▶ _YOUR INSTRUCTIONS_
Print the entire listing. Each line must match the original exactly.

▶ _EXERCISE INPUT_
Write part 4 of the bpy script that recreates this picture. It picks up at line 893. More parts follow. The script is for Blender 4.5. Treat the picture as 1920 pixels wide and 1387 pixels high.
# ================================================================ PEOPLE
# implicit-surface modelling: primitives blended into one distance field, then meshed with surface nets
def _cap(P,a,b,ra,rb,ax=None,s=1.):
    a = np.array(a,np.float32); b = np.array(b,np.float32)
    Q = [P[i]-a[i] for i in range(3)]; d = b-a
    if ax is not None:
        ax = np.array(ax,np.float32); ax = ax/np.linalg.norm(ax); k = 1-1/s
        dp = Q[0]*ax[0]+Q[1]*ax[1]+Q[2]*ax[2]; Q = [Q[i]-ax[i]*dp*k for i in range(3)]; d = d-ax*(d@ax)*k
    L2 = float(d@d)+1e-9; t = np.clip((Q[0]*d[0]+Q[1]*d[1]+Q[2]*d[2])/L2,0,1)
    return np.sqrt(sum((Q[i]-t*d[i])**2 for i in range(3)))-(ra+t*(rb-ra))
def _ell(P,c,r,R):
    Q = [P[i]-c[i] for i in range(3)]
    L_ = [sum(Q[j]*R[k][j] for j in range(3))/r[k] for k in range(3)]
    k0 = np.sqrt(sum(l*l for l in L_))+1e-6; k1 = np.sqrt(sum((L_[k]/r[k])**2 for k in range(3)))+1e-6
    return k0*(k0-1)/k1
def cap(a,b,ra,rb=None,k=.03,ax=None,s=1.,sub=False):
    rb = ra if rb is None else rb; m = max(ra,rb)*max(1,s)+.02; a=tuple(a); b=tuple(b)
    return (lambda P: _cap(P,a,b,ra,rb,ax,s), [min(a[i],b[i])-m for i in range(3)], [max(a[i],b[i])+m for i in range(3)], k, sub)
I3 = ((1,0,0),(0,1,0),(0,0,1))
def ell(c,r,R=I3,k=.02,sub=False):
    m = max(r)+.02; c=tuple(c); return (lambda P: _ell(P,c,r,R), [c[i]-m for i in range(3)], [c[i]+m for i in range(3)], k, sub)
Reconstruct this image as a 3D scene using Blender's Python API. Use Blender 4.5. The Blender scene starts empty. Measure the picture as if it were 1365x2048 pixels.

▶ _OUTPUT FOR THIS EXERCISE_
Write part 4 of the bpy script that recreates this picture. It picks up at line 893. More parts follow. The script is for Blender 4.5. Treat the picture as 1920 pixels wide and 1387 pixels high.
# ================================================================ PEOPLE
# implicit-surface modelling: primitives blended into one distance field, then meshed with surface nets
def _cap(P,a,b,ra,rb,ax=None,s=1.):
    a = np.array(a,np.float32); b = np.array(b,np.float32)
    Q = [P[i]-a[i] for i in range(3)]; d = b-a
    if ax is not None:
        ax = np.array(ax,np.float32); ax = ax/np.linalg.norm(ax); k = 1-1/s
        dp = Q[0]*ax[0]+Q[1]*ax[1]+Q[2]*ax[2]; Q = [Q[i]-ax[i]*dp*k for i in range(3)]; d = d-ax*(d@ax)*k
    L2 = float(d@d)+1e-9; t = np.clip((Q[0]*d[0]+Q[1]*d[1]+Q[2]*d[2])/L2,0,1)
    return np.sqrt(sum((Q[i]-t*d[i])**2 for i in range(3)))-(ra+t*(rb-ra))
def _ell(P,c,r,R):
    Q = [P[i]-c[i] for i in range(3)]
    L_ = [sum(Q[j]*R[k][j] for j in range(3))/r[k] for k in range(3)]
    k0 = np.sqrt(sum(l*l for l in L_))+1e-6; k1 = np.sqrt(sum((L_[k]/r[k])**2 for k in range(3)))+1e-6
    return k0*(k0-1)/k1
def cap(a,b,ra,rb=None,k=.03,ax=None,s=1.,sub=False):
    rb = ra if rb is None else rb; m = max(ra,rb)*max(1,s)+.02; a=tuple(a); b=tuple(b)
    return (lambda P: _cap(P,a,b,ra,rb,ax,s), [min(a[i],b[i])-m for i in range(3)], [max(a[i],b[i])+m for i in range(3)], k, sub)
I3 = ((1,0,0),(0,1,0),(0,0,1))
def ell(c,r,R=I3,k=.02,sub=False):
    m = max(r)+.02; c=tuple(c); return (lambda P: _ell(P,c,r,R), [c[i]-m for i in range(3)], [c[i]+m for i in range(3)], k, sub)
Reconstruct this image as a 3D scene using Blender's Python API. Use Blender 4.5. The Blender scene starts empty. Measure the picture as if it were 1365x2048 pixels.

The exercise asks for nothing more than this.